> **ENTRIES SUPPLIED**

—————

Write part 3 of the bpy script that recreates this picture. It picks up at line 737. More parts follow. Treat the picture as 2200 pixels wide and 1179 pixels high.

—————

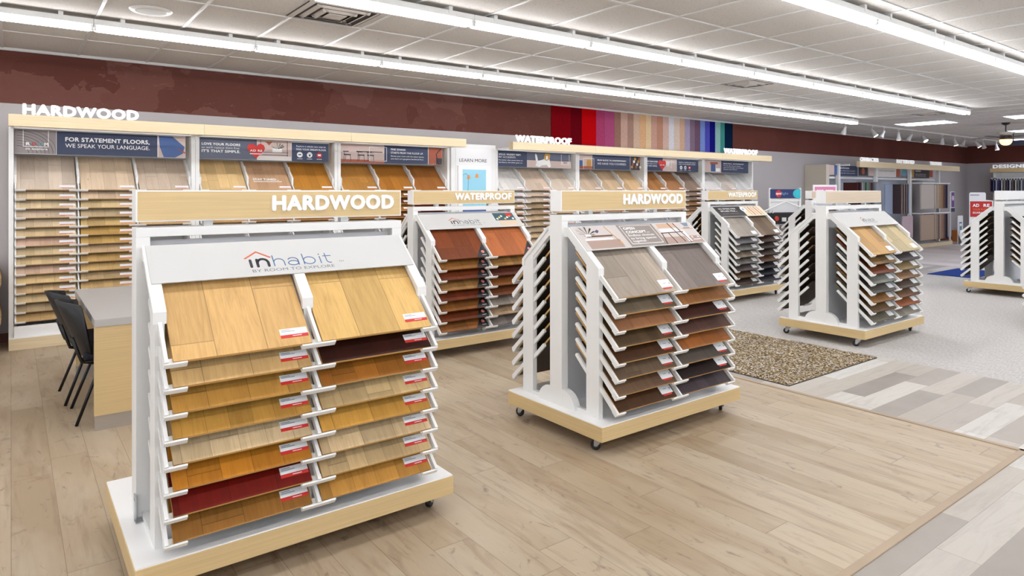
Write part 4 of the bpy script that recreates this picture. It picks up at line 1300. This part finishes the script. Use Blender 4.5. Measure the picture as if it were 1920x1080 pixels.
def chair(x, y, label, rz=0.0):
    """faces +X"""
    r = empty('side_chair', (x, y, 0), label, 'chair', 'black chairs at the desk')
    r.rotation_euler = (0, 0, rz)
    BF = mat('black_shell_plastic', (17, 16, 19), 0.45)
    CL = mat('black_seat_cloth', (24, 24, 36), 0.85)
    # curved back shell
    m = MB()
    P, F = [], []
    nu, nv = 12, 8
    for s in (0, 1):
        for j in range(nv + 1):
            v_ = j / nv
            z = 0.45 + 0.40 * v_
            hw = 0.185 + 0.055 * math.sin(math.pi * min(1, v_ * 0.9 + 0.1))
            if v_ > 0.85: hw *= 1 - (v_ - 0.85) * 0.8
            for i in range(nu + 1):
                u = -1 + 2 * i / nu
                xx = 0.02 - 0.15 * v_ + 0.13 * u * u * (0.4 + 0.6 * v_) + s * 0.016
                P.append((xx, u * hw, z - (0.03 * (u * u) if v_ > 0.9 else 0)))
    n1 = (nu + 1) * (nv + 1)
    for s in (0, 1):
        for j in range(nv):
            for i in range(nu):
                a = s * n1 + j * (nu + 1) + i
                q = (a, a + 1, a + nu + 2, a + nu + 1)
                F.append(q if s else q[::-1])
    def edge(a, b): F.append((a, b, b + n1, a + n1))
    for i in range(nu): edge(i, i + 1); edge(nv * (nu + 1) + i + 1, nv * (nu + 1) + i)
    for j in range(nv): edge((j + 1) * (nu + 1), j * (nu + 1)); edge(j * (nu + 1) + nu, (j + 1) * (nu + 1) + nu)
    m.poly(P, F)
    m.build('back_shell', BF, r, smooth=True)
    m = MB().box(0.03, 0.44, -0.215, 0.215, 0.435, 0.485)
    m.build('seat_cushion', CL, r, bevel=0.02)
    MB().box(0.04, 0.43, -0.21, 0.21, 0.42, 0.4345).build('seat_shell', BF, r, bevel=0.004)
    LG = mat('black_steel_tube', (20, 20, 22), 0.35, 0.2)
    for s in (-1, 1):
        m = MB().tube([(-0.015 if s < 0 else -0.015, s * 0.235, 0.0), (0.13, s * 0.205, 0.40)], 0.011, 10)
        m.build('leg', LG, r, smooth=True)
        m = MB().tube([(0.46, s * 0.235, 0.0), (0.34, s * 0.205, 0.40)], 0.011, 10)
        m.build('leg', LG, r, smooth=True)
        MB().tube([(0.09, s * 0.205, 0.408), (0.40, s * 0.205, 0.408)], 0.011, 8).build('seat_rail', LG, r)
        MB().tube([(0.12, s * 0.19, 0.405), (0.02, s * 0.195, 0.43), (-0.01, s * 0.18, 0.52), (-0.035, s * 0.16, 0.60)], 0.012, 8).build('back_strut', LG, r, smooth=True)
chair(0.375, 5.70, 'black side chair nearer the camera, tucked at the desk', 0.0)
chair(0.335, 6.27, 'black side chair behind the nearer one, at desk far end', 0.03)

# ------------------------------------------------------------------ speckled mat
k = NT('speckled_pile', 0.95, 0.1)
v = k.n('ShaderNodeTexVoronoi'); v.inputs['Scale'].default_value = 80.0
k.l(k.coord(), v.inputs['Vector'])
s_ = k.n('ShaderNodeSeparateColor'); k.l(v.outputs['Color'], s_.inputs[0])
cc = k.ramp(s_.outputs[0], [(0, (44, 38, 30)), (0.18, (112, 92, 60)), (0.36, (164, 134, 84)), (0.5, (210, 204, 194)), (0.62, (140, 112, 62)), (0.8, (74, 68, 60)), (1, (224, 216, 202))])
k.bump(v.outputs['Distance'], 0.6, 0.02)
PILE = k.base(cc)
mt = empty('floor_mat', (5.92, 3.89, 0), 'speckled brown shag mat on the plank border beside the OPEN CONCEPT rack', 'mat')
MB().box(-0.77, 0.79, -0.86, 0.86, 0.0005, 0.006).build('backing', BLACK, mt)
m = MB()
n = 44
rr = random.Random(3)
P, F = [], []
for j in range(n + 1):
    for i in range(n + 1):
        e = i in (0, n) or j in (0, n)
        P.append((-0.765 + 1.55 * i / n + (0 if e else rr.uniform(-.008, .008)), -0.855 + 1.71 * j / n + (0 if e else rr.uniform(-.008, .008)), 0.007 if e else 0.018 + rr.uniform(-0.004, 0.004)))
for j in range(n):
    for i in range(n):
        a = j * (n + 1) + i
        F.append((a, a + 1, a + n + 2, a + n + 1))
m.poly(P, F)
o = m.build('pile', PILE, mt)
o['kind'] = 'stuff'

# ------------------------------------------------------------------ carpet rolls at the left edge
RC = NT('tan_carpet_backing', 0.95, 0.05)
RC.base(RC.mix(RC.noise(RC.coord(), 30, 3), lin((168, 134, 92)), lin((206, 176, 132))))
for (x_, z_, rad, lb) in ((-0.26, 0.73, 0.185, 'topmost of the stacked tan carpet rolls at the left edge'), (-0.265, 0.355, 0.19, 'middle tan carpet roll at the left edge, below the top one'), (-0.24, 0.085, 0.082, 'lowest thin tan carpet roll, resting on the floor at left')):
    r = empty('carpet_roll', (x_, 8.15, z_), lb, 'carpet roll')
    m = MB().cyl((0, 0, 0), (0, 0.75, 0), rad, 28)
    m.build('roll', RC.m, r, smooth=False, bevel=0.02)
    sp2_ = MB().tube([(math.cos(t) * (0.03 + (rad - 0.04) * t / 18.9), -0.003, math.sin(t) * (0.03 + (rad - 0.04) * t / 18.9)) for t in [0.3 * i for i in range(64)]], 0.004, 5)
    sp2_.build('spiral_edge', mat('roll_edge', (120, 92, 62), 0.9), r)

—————

> **PROBLEM DETAILS**
Write out every line of the preceding listing that contains "this".

> **REPLY TO THE TASK**
Write part 3 of the bpy script that recreates this picture. It picks up at line 737. More parts follow. Treat the picture as 2200 pixels wide and 1179 pixels high.
Write part 4 of the bpy script that recreates this picture. It picks up at line 1300. This part finishes the script. Use Blender 4.5. Measure the picture as if it were 1920x1080 pixels.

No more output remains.